New cap on annual leave. If you were me, what would you do?

Recently, due to budget cuts, our organization placed a new cap on annual leave. Previously, our cap was 240 hours (30 days). Our new cap is 160 hours (20 days). We have advised our employees to use any annual leave over the new cap by the end of the fiscal year (Sept. 30). We have an employee who has been saving leave for a pending adoption of a foreign child. The adoption was to take place in the spring, and has now been pushed to either summer or fall due to situations in the country they are adopting from.

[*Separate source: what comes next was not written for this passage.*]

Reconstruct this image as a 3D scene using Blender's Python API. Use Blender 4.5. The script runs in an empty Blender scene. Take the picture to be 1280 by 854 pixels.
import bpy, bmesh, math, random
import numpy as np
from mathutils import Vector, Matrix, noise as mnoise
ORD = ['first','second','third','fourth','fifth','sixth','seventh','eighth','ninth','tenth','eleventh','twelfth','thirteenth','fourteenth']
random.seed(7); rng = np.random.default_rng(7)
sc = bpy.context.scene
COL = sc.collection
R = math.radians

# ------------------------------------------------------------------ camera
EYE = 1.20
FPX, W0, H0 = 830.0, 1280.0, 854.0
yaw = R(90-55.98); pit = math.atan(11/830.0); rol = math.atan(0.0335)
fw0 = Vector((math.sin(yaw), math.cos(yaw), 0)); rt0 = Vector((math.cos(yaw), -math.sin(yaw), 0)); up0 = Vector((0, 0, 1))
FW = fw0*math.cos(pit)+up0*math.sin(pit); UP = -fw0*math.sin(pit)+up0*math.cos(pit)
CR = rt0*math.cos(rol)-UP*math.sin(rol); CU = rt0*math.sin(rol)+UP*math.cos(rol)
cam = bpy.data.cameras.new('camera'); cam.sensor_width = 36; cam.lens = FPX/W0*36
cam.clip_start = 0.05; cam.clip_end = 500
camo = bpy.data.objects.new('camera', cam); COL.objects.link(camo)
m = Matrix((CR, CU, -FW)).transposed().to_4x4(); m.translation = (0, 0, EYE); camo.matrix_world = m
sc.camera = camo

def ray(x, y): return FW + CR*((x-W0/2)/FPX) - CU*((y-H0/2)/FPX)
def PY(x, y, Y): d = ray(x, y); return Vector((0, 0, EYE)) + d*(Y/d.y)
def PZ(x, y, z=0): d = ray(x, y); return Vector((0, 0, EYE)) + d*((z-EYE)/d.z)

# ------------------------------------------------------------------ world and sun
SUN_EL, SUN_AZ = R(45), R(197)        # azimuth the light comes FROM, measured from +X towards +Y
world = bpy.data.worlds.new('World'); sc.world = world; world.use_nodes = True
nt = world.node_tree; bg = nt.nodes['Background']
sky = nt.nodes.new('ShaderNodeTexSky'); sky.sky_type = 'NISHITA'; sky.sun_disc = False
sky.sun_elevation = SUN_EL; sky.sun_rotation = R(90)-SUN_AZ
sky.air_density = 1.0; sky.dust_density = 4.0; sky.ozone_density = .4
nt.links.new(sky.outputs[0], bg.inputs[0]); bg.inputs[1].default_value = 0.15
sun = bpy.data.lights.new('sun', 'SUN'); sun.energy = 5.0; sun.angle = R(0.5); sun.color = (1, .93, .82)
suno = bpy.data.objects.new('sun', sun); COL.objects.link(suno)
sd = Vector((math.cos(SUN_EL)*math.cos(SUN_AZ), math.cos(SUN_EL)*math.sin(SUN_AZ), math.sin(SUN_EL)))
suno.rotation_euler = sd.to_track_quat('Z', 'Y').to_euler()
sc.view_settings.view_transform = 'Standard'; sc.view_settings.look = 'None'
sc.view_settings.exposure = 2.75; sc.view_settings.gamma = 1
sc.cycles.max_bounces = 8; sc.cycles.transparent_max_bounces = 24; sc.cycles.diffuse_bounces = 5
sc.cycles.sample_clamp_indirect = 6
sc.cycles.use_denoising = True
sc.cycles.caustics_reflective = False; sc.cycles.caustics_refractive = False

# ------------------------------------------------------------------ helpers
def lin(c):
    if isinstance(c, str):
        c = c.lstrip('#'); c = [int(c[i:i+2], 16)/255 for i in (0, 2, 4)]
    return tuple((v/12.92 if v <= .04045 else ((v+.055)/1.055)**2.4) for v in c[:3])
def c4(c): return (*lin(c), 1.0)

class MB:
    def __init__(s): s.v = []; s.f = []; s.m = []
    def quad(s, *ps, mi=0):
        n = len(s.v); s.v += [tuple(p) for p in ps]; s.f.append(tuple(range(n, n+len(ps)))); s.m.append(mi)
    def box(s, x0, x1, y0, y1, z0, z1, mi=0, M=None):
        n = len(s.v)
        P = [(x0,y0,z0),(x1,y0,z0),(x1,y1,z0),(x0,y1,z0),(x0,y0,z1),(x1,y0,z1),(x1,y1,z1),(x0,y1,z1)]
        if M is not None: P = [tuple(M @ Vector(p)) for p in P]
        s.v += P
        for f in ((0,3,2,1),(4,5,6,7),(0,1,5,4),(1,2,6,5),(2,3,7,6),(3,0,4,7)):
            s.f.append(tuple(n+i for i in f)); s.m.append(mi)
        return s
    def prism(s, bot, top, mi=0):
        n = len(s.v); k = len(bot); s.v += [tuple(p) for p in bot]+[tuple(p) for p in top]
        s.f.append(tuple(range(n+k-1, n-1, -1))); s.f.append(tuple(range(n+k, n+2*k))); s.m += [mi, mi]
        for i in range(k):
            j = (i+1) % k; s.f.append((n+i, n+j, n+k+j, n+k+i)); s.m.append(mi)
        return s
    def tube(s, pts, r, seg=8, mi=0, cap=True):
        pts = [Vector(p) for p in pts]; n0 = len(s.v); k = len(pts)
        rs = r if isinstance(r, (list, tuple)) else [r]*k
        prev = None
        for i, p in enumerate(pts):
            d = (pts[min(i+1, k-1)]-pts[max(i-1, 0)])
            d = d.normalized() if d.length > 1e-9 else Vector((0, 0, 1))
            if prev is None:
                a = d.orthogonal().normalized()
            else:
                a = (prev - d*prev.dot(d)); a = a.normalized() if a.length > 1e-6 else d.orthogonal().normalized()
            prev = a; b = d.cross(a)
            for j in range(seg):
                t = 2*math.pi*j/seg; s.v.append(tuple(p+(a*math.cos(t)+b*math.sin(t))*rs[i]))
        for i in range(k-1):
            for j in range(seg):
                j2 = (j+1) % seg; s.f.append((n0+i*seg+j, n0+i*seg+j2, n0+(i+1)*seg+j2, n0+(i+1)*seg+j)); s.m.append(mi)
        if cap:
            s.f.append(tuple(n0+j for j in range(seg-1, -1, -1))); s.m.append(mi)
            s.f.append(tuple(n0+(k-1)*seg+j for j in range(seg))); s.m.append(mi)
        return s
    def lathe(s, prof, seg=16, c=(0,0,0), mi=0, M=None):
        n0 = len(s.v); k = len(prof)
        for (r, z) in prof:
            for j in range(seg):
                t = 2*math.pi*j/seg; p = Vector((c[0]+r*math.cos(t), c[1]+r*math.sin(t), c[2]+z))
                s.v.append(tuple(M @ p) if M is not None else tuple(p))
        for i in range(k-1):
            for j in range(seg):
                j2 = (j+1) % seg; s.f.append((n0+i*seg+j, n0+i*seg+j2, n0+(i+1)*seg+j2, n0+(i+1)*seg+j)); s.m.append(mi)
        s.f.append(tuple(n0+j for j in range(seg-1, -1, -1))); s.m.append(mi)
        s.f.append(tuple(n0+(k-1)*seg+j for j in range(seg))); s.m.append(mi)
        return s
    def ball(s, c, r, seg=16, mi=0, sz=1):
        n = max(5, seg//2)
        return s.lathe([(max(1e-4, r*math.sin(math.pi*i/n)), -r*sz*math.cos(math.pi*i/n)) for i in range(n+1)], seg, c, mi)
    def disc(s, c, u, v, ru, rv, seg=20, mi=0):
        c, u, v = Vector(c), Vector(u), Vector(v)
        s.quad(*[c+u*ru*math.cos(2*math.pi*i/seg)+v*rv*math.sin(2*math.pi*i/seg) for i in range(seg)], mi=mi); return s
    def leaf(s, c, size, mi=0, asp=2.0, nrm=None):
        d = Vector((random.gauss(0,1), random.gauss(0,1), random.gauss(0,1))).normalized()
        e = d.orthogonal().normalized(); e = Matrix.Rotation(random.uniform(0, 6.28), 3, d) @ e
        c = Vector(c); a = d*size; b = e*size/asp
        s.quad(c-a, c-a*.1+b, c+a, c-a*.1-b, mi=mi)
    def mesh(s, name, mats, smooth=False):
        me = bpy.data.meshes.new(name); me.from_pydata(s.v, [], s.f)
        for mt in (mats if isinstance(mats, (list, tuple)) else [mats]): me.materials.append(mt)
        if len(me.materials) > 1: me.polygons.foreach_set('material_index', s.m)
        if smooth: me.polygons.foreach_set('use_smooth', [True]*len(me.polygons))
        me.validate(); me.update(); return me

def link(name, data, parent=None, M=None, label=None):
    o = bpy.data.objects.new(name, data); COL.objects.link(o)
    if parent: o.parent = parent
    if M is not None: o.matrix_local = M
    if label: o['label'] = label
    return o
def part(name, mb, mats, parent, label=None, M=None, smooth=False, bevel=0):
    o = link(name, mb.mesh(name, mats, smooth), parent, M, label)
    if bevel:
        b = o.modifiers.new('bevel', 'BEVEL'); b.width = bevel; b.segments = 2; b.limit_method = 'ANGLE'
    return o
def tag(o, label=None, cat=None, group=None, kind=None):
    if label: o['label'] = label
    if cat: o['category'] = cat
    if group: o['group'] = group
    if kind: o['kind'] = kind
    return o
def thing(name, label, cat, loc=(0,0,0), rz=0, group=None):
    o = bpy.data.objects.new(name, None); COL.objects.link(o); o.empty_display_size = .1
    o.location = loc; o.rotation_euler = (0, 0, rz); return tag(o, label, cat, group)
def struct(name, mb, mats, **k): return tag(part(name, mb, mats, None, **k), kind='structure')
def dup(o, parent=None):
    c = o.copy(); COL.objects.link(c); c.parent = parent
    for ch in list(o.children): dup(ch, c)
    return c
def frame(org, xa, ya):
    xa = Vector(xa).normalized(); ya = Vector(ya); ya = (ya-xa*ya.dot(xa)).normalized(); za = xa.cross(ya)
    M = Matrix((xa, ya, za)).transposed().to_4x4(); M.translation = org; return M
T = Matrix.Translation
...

This employee would have 240 hours by mid-summer and wants us to assure her that we can make an exception in her case and let her be exempt from the new cap so she can use her leave for the adoption process and bonding with the new child, should this extend after Sept. 30.

What would you do?

Comments

  • 4 Comments sorted by Votes Date Added
  • Would you extend this leave for any other circumstance? If not, I would not recommend doing it for this one either. Once you make an exception for one, there will be others asking for, what they consider, legitimate reasons as well and then you find yourself making decisions based on what YOU feel is important which can get you into trouble. It's best to stick by the book on this one and tell her "no".
  • I agree with Linda, however, since this is a recent change, you could work around this one for any leaves your were already aware of. As it stands now, look at your FMLA policy, this individual is entitled to 12 weeks leave with that.
    My $0.02 worth.
    DJ The Balloonman
  • Although you don't need to allow her the 30 days paid leave, you do have to offer at least 12 weeks unpaid leave under FMLA as adoption and baby bonding time is covered under FMLA.
  • We bought the employess down to 40 hours below the new cap - that's because we accrue the time on a bi-weekly basis. If you only accrue on an annual basis you could just buy the down to the 160 even, and they are responsible to use or lose.

    It made everyone happy, and your lady who is saving the time for adoption could just save the dollars to cover her time off. Of course, ours wasn't very expensive, because we were going from no cap to 240. There just weren't that many people over 200 hours.